Index

The Work

In her novel The Abyss, Marguerite Yourcenar quotes an alchemical saying: obscurum per obscurius; ignotum per ignotius, which roughly translates, proceed toward the obscure and unknown through the still more obscure and unknown.

All my work begins with my dreams, recorded in sketchbooks with narratives and drawings. These dreams are often prophetic, telling me where I need to travel to work — to make one world, one cosmology, where the seen and the unseen co-exist.

Once my dreams have led me to a site, I develop my pieces slowly, carrying them back and forth between sites, cross-pollinating ideas, locations, and subject matter — all united in the studio. Time is no longer linear, but elastic, and circular.
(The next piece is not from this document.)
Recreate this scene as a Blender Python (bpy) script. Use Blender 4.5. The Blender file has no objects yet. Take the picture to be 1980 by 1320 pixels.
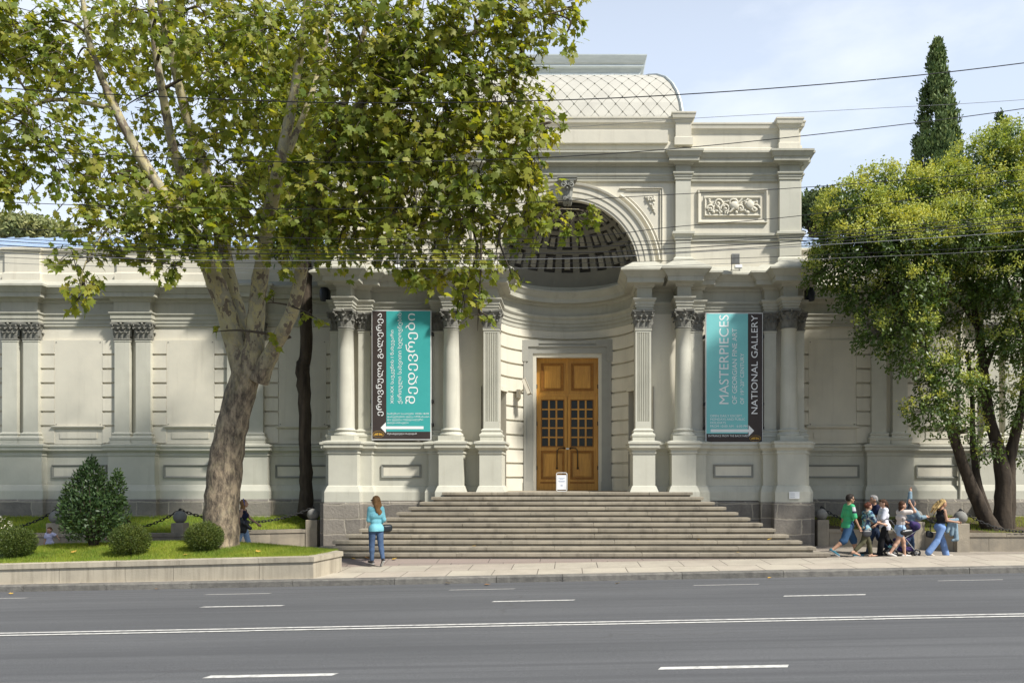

In Italy I have worked in many closed mithraeums (the man-made caves of the astrological cult of Mithras), the Roman Colosseum’s hypogeum, Etruscan ruins, the temple at Gabii, in churches and archeological sites throughout southern Italy (especially in Matera, Alberobello, Otranto, and Paestum) in Sicily, and in numerous catacombs – all closed to the public. Outside of Italy, my dreams have led me to Mayan sites and abandoned silver mines in Mexico, to the top of the Parthenon in Greece, down into the ancient, abandoned quarry on the island of Paros (famous for its translucent marble), and in Central Turkey, to the cryptic frescoes within monasteries and underground cities in Kapadokya.

The catacombs — my primary focus — are silent mazes, cold and dank. Skeletons, nearly two thousand years old, embrace one another in their tombs, and, if disturbed, would turn to dust. Paintings and carvings form mysterious, iconographic hybrids of an emerging spiritual language. Worms with millipede-like legs coexist with 10-inch long phosphorescent mantises that give off an eerie green light. Blind translucent spiders the size of my hand make clicking sounds on the tunnel walls while aphids skitter by the thousands up stalactites.

In addition to my “dream-books” and paintings, I have built a library of sketchbooks that form an archive of images from museums, archeological sites, and landscapes. Using these combined tools I want my search to be a gift that visualizes the most arcane cosmology, where intimate secrets lead to endless questions and possibilities.